Study Says P2P Downloaders Buy More Music
An anonymous reader writes "Michael Geist posts to his site about a study commissioned by the Canadian government intended to look into the buying habits of music fans. What the study found is that 'there is a positive correlation between peer-to-peer downloading and CD purchasing.' The report is entitled The Impact of Music Downloads and P2P File-Sharing on the Purchase of Music: A Study For Industry Canada, and it was 'conducted collaboratively by two professors from the University of London, Industry Canada, and Decima Research, who surveyed over 2,000 Canadians on their music downloading and purchasing habits. The authors believe this is the first ever empirical study to employ representative microeconomic data.'"
...among Canadians actually engaged in it, P2P file-sharing increases CD purchasing. We estimate that the effect of one additional P2P download per month is to increase music purchasing by 0.44 CDs per year. However, it is important to remember that correlation does not equal causation. It seems just as probable, if not more so, that people who buy more CDs are more likely to engage in file sharing.I find it curious that they would phrase their results in such a manner. From the data gathered in the study, I believe it is impossible to determine causation. To me, this throws their entire credibility into question.
It's not possible to do a controlled experiment in this context - to see if an otherwise similar group of individuals will buy more or fewer CDs if they do not have P2P access to music. So one cannot say whether or not such access reduces or enhances CD sales.
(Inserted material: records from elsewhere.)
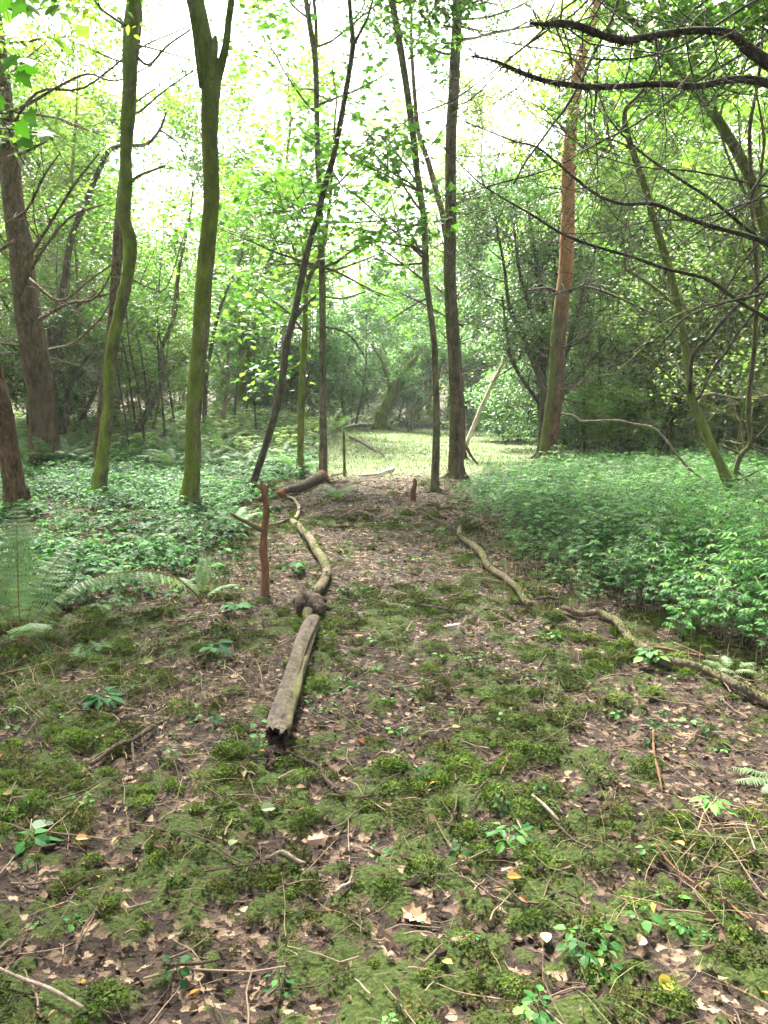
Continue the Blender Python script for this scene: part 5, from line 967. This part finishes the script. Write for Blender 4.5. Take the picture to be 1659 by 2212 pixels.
# the big weathered log with its rotten hollow end
g0, g1 = gp(592, 1640), gp(676, 1372)
root = empty('fallen_log', (g0[0], g0[1], float(gh(g0[0], g0[1]))), 'big weathered grey log along the path, its near end hollow and rotten', 'log')
P, R = ground_line([(596, 1632, 54), (605, 1590, 57), (622, 1530, 50), (640, 1470, 45), (656, 1420, 42), (668, 1385, 38), (677, 1362, 30)], .75); Ps, Rs = smooth(np.array(P), np.array(R), 5)
def hollow(mb, P, R, sides=56, seed=5, split=(4.2, 5.4)):
    """open-ended shell with a jagged broken near rim, inner wall and a long split"""
    n = len(P); T = np.gradient(P, axis=0); T /= np.linalg.norm(T, axis=1)[:, None]; th = np.linspace(0, 2 * pi, sides, endpoint=False); q = np.random.RandomState(seed); rim = np.convolve(np.tile(q.rand(sides), 3), [.3, .4, .3], 'same')[sides:2 * sides] * .13 - .05 * np.cos(th - 1.2)
    rings = []
    for kk, inner in ((0, False), (1, True)):
        V = []
        for i in range(n):
            N_ = np.cross(T[i], [0, 0, 1.]); N_ /= np.linalg.norm(N_); B = np.cross(N_, T[i]); r = R[i] * (1 + .20 * (fbm(np.cos(th) * 3 + 5, np.sin(th) * 3 + i * .10, 88, 5) - .5) * 2 - .10 * np.exp(-((th - 1.9 - .15 * math.sin(i * .5)) / .10) ** 2) - .07 * np.exp(-((th - 1.1 - .1 * math.sin(i * .7)) / .08) ** 2))
            r = r * (1 + .05 * np.sin(3 * th + i * .2)); r = r * (.72 if inner else 1)
            c = P[i][None] + np.cos(th)[:, None] * N_ * r[:, None] + np.sin(th)[:, None] * B * r[:, None]
            if i < 5: c = c + T[i][None] * (rim * (1 - i / 5.))[:, None]
            V.append(c)
        rings.append(np.array(V))
    for inner in (0, 1):
        V = rings[inner].reshape(-1, 3); m = 14 if inner else n; i, j = np.meshgrid(np.arange(m - 1), np.arange(sides), indexing='ij'); j2 = (j + 1) % sides
        qd = np.stack([i * sides + j, i * sides + j2, (i + 1) * sides + j2, (i + 1) * sides + j], -1).reshape(-1, 4)
        if inner: qd = qd[:, ::-1]
        mb.add(V, qd.reshape(-1), np.full(len(qd), 4), 1 if inner else 0)
    V = np.vstack([rings[0][0], rings[1][0]]); js = np.arange(sides); j2 = (js + 1) % sides; mb.add(V, np.stack([js, sides + js, sides + j2, j2], -1).reshape(-1), np.full(sides, 4), 1)
    e = rings[0][-1]; mb.add(np.vstack([e, P[-1:] + T[-1:] * .015]), np.stack([np.full(sides, sides), js, j2], -1).reshape(-1), np.full(sides, 3), 0)
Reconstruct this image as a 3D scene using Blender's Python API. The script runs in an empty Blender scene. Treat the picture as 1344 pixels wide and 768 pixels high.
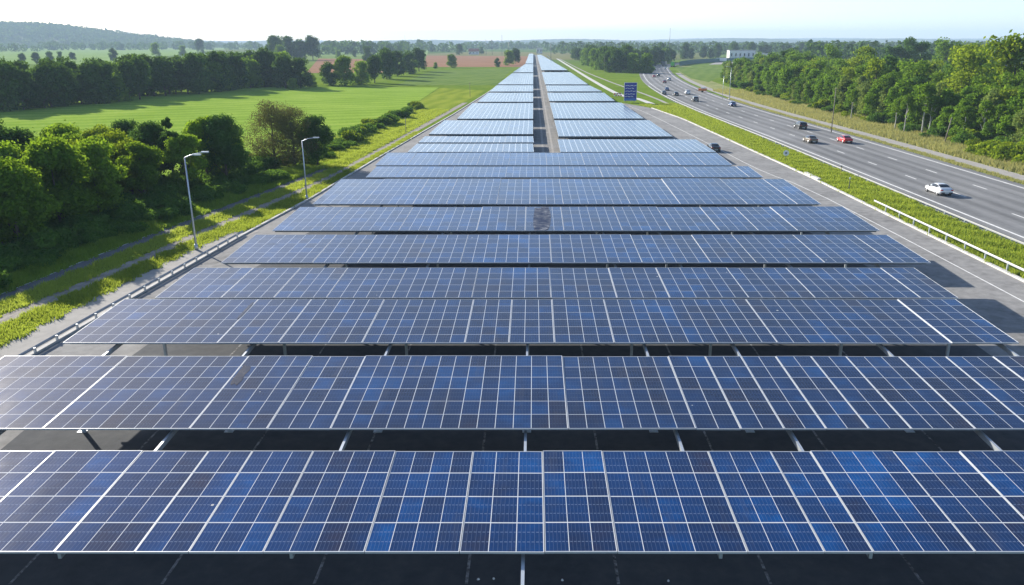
import bpy, math, random
import numpy as np
from mathutils import Vector, Matrix

R = math.radians
random.seed(7)
sc = bpy.context.scene
COL = sc.collection

# ------------------------------------------------------------------ camera
CAM_H, FPX, PITCH, VPX = 17.0, 1050.0, math.atan(329 / 1050.0), 700.0
cam_d = bpy.data.cameras.new('camera')
cam_d.sensor_width = 36.0
cam_d.lens = 36.0 * FPX / 1344.0
cam_d.shift_x = -(VPX - 672.0) / 1344.0
cam_d.clip_start = 0.5
cam_d.clip_end = 30000.0
cam = bpy.data.objects.new('camera', cam_d)
cam.location = (0, 0, CAM_H)
cam.rotation_euler = (math.pi / 2 - PITCH, 0, 0)
COL.objects.link(cam)
sc.camera = cam

# ------------------------------------------------------------------ light
SUN_EL, SUN_AZ = 21.5, -42.0           # azimuth measured from +Y towards +X
w = bpy.data.worlds.new('World')
sc.world = w
w.use_nodes = True
nt = w.node_tree
bg = nt.nodes['Background']
sky = nt.nodes.new('ShaderNodeTexSky')
sky.sky_type = 'NISHITA'
sky.sun_disc = False
sky.sun_elevation = R(SUN_EL)
sky.sun_rotation = R(SUN_AZ)
sky.air_density = 0.7
sky.dust_density = 0.5
sky.ozone_density = 1.5
nt.links.new(sky.outputs[0], bg.inputs[0])
bg.inputs[1].default_value = 0.108

sl = bpy.data.lights.new('sun', 'SUN')
sl.energy = 5.0
sl.angle = R(0.5)
sl.color = (1.0, 0.93, 0.82)
so = bpy.data.objects.new('sun', sl)
sd = Vector((math.sin(R(SUN_AZ)) * math.cos(R(SUN_EL)), math.cos(R(SUN_AZ)) * math.cos(R(SUN_EL)), math.sin(R(SUN_EL))))
so.rotation_euler = sd.to_track_quat('Z', 'Y').to_euler()
so.location = (-60, 60, 80)
COL.objects.link(so)

sc.view_settings.view_transform = 'Standard'
sc.view_settings.look = 'None'
sc.view_settings.gamma = 1.0
sc.view_settings.use_curve_mapping = False
sc.view_settings.exposure = 1.06
sc.cycles.max_bounces = 6
sc.cycles.transmission_bounces = 4
sc.cycles.volume_bounces = 0

# ------------------------------------------------------------------ helpers
SP, CP = math.sin(PITCH), math.cos(PITCH)

def zc(y): return FPX * SP + (y - 384.0) * CP

def g(px, py, z=0.0):
    """point of the plane at height z seen at that place of the photograph"""
    v = py - 384.0
    d = FPX * SP + v * CP
    h = CAM_H - z
    return ((px - VPX) * h / d, (FPX * CP - v * SP) * h / d)

def gy(py, z=0.0): return g(0, py, z)[1]

def link(o, parent=None):
    COL.objects.link(o)
    if parent is not None:
        o.parent = parent
    return o

def tag(o, label=None, cat=None, group=None, kind=None):
    if label: o['label'] = label
    if cat: o['category'] = cat
    if group: o['group'] = group
    if kind: o['kind'] = kind
    return o

def empty(name, loc, rz=0.0):
    o = bpy.data.objects.new(name, None)
    o.empty_display_size = 0.3
    o.location = loc
    o.rotation_euler = (0, 0, rz)
    COL.objects.link(o)
    return o

def copy_tree(o, parent=None):
    c = o.copy()
    COL.objects.link(c)
    c.parent = parent
    for ch in o.children:
        copy_tree(ch, c)
    return c

class MB:
    def __init__(self):
        self.v, self.f, self.m, self.uv = [], [], [], []
    def face(self, pts, m=0, uv=None):
        b = len(self.v)
        self.v += [tuple(p) for p in pts]
        self.f.append(tuple(range(b, b + len(pts))))
        self.m.append(m)
        self.uv.append(uv if uv else [(p[0], p[1]) for p in pts])
    def box(self, x0, x1, y0, y1, z0, z1, m=0):
        p = [(x0, y0, z0), (x1, y0, z0), (x1, y1, z0), (x0, y1, z0), (x0, y0, z1), (x1, y0, z1), (x1, y1, z1), (x0, y1, z1)]
        for q in ((3, 2, 1, 0), (4, 5, 6, 7), (0, 1, 5, 4), (1, 2, 6, 5), (2, 3, 7, 6), (3, 0, 4, 7)):
            self.face([p[i] for i in q], m)
        return self
    def tube(self, pts, rad, n=8, m=0, caps=True):
        pts = [Vector(p) for p in pts]
        if not isinstance(rad, (list, tuple)): rad = [rad] * len(pts)
        rings = []
        for i, p in enumerate(pts):
            a = pts[max(i - 1, 0)]; b = pts[min(i + 1, len(pts) - 1)]
            d = (b - a).normalized()
            s = d.cross(Vector((0, 1, 0)) if abs(d.y) < 0.9 else Vector((1, 0, 0))).normalized()
            t = d.cross(s)
            base = len(self.v)
            for k in range(n):
                an = 2 * math.pi * k / n
                self.v.append(tuple(p + (s * math.cos(an) + t * math.sin(an)) * rad[i]))
            rings.append(base)
        for i in range(len(rings) - 1):
            for k in range(n):
                k2 = (k + 1) % n
                self.f.append((rings[i] + k, rings[i + 1] + k, rings[i + 1] + k2, rings[i] + k2))
                self.m.append(m); self.uv.append([(0, 0)] * 4)
        if caps:
            for r_, rev in ((rings[0], False), (rings[-1], True)):
                q = tuple(r_ + k for k in range(n))
                self.f.append(q[::-1] if rev else q)
                self.m.append(m); self.uv.append([(0, 0)] * n)
        return self
    def mesh(self, name, mats, smooth=False):
        me = bpy.data.meshes.new(name)
        me.from_pydata(self.v, [], self.f)
        if not isinstance(mats, (list, tuple)): mats = [mats]
        for x in mats: me.materials.append(x)
        me.polygons.foreach_set('material_index', self.m)
        ul = me.uv_layers.new(name='UVMap')
        flat = [c for face in self.uv for p in face for c in p]
        ul.data.foreach_set('uv', flat)
        if smooth:
            me.polygons.foreach_set('use_smooth', [True] * len(self.f))
        me.update()
        return me
    def obj(self, name, mats, parent=None, loc=None, smooth=False):
        o = bpy.data.objects.new(name, self.mesh(name, mats, smooth))
        if loc is not None: o.location = loc
        return link(o, parent)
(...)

It's quite plausible that the latter would happen, as a result of increasing immersion in the music culture, but it would seem to be very difficult to produce direct evidence.
However, this does reinforce the fairly obvious conclusion that the recording industry has chosen to use strongarm tactics on its best customers. It does not seem like the best of business models.
Floating face-down in a river of regret...and thoughts of you...
there is a positive correlation between peer-to-peer downloading and CD purchasing.
Well of course. This study makes it perfectly clear that P2P downloading leads to CD purchasing, so P2P is obviously helping the music industry.
Wait a minute. Before P2P some people liked to buy a lot of CDs and some people didn't like to buy CDs at all. Those people who liked to buy a lot of CDs are now buying fewer CDs and downloading music illegally instead. Those people who didn't care much about music before are not downloading musically illegally because they don't want it very much. So P2P is obviously hurting the music industry.
Oh wait. I can come to two different opinions based on the same evidence depending on what mood I'm in and the people I listen to. Maybe I should recognize that it's totally possible to make a convincing argument for a statement that isn't true. Maybe I should re-evaluate some of the things I'm dead certain about.
I believe that the language quoted is typical of statisticians talking about the data (think "graph") rather than the underlying observed system. In other words, I believe one should read it as short-hand for
I believe that professional statisticians and researchers understand the difference between describing 'the effect" of moving around on the graph of results (correlation) versus claiming cause and effect in the underlying system.
However, quibbling over statistician-speak is irrelevant to the key point that people who were observed to download more music were also observed to buy more CDs. This result drives a stake in the heart of the RIAA argument that people download music instead of purchasing CDs.
The fact is : users who happen to download a lot, happen to buy a lot too.
No matter which causes which, there's an important conclusion to be drawn for media companies :
Stop harassing downloaders, because currently, you happen to be pissing off you best buyers.
Yes we know you **AA hate people who "illegaly steal" your stuff, but those people happen to be those who buy most of your CDs anyway, so be nice with them.
"Sufficiently advanced satire is indistinguishable from reality." - [Tips: 1DrYakQDKCQ6y52z6QbnkxHXAocMZJE61o ]
Does this correlation finding mean that the RIAA should pursue and find reasons to sue people who don't use P2P, because thse are the very people NOT buying CDs?
Miraculous as they seemed in the 80s,
they are outclassed on a number of fronts by simple digital files,
as far as a consumer is concerned.
1. The digital file isn't tied to any particular physical object,
or player, or location. It's simpler. If I know part of its name,
I can be playing it a few seconds later.
2. The digital files can be more flexibly arranged in groups to different
tastes and purposes.
3. They can be stored on the Internet and communities of people
can review them, collate them very flexibly.
4. They don't encourage the production of cruft to fill extra
tracks on a CD album.
So why are we talking about CDs at all. That was so 80s.
The discussion should be how music artists should be compensated
in the post CD world.
I think Radiohead demonstrated the way forward.
The traditional music industry, by fighting an inevitable change,
is driving a stake into its own heart by guaranteeing its irrelevance.
Where are we going and why are we in a handbasket?